In These New Times

A new paradigm for a post-imperial world

The Local Elections on England and Wales

Posted by seumasach on January 7, 2008

Cailean Buchanan

4th May 2008

Much has been made of the collapse of the New Labour vote at the local elections. What is really striking is this: two British Prime Minister’s have burnt out in less than a year. Brown is now less popular than Blair and its fair to suppose that his successor will rapidly become more unpopular still. This unprecedented situation is undoubtedly a reflexion of the collapse of British financial power and the attendant economic crisis. But it also reflects the impotence of government in the face of it. For Britain is now a fully-fledged oligarchy where good governance is, at every turn, subordinated to the power of financiers feverishly engaged in looting the country, its treasury, its public assets, its pension funds, its local authorities and its people; the kind of regime which was once reserved for our colonies.

This situation hasn’t come about overnight: it is merely the culmination of the process of destruction set in motion by the Thatcherite revolution. Having gone this far, though, it is difficult to see how it can go much further without such expedients as the elimination of the surplus population and the formal declaration of the return of feudalism. At some point there will be a swing of the pendulum. But to what in a country without industry or agriculture to talk of, without a free press , without an opposition: a country where power and wealth are shored up by a sort of nomenklatura, a massive class of liars, spies,private security agencies, manipulators, spin-doctors, politicos, experts, academics and charlatans?

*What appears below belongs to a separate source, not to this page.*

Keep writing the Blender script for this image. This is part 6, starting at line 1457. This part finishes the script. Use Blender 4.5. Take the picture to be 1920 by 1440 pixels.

To the Tories, of course. To the party that set us on this course in the first place; the party to stand up to foreigners who don’t want our currency anymore; the party to oppose the iniquitous Euro; the party who opposed the reasons given for the Iraq war; the party which will stand by the City just like New Labour; the party for whom no sacrifice is too great to make sure the banker’s losses can be met out of the public purse.

With that old bulldog spirit we have shown at the polls that we will not be diverted from our headlong course towards oblivion.